I finally found time to read the
ACM interview with Werner Vogels about Amazon and service oriented architecture (conducted by Jim Grey, no less). He talks a bit about Amazon history and a bit about how services affect development teams as well as the runtime and operational benefits.
Here's one of several 'lessons learned' that Werner recounts:
A second lesson is probably that by prohibiting direct database access by clients, you can make scaling and reliability improvements to your service state without involving your clients.
Interesting - since a database is also a service, what is the essential difference between direct 'database' access and direct 'service' access that improves the situation?
Another interesting comment:
Other lessons are related to how you access services: If you want to be able to aggregate services easily, if you want to insert advanced infrastructure techniques such as decentralized request routing or distributed request tracking, you need a single unified service-access mechanism.
Hmmm, the
single unified access mechanism sounds like a protocol. I'm in the middle of building a new service and haven't been considering this - I wonder if I'm going to get in trouble. But I guess that's okay, since my
business card does say Sr. Troublemaker...
Now this is the part that I like - as it involves my stuff!

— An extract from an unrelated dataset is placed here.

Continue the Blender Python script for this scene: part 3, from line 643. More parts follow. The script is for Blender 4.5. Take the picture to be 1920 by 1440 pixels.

About a million small and larger businesses sell on the Amazon platform. For example, if you go to one of the book pages, you will find that item is also available new or used from some of our many partners. These can be very small independent bookshops or larger retail operators that want to sell on our platform.
And onto REST...
Do we see that customers who develop applications using AWS care about REST or SOAP? Absolutely not! A small group of REST evangelists continue to use the Amazon Web Services numbers to drive that distinction, but we find that developers really just want to build their applications using the easiest toolkit they can find. They are not interested in what goes on the wire or how request URLs get constructed; they just want to build their applications.